Broadened, this sentiment is representative of GRIP, from its delicate yet same-y ballads to its spectral, if familiar grooves; is this Serpentwithfeet at his most surface level and direct, or is he simply using club aesthetics for some greater enlightenment? The answer is a sideways squint, a shrug, and a professionally worded way of saying the opener and lead single “Damn Gloves” is uproariously fun. The point will sail past like it’s a cruise ship with broken navigation.

For a record fixated on intention and intimacy, GRIP is held far behind makeshift walls of raves, Jersey club beats, and moments of inorganic beauty. Evocative of last year’s stellar Fountain Baby by Amaarae, tracks like “Safe Word” are a polite introduction of global influences, rather than the former’s eclectic domination. Wise’s delicate, sumptuous croon may float angelically among nameless string plucks and off-kilter rhythms, but the impact runs equally as featherweight. The stars seemed from the outset to be aligning so that GRIP could be his Caprisongs or Renaissance: a record of relief and straight-forward hits after a previously confessional record. However, Wise and co. mistake the breeziness of tone those records emulate for the mindset of its creation.
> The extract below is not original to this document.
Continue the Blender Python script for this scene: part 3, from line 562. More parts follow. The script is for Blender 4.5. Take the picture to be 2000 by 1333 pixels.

GRIP is stylish and moving, yet lacks a sense of provocation.

Balancing this absence of purpose is an entrance into the hallowed halls of “Good-while-it-is-on,” perhaps ascending to middle manager of “Great-while-it-lasts.” The staying power of the record is as ephemeral as the euphoria it searches for; how much of either we find is closely related to where the nearest dancefloor is. Atmospheric and not the least bit underpinned by a socially acceptable amount of sinister sadness, GRIP demands a time and place for its existence. Whether Wise is bringing the club to the listener or suggesting a moment of bedroom intimacy is equally as fitting depends on the track. The high is there, the high is gone, there are those we cherish and those we lose. Life goes on.

What Wise forfeits in keeping GRIP a lean experience (both in terms of time and depth) should not draw anyone into hysterics; previous release Deacon presented a biblical mountain of emotional depth from a singular voice and this personality and vision is still present. However, what position in time does GRIP fulfil for Serpentwithfeet? Again, the answer is a squint and a shrug, and a look at a cruise ship signalling that the better question would be if the record succeeds in what only it wants, which it does. If given the chance, it may groove you to tears, if only for a moment of great release; and the point has hit the harbour.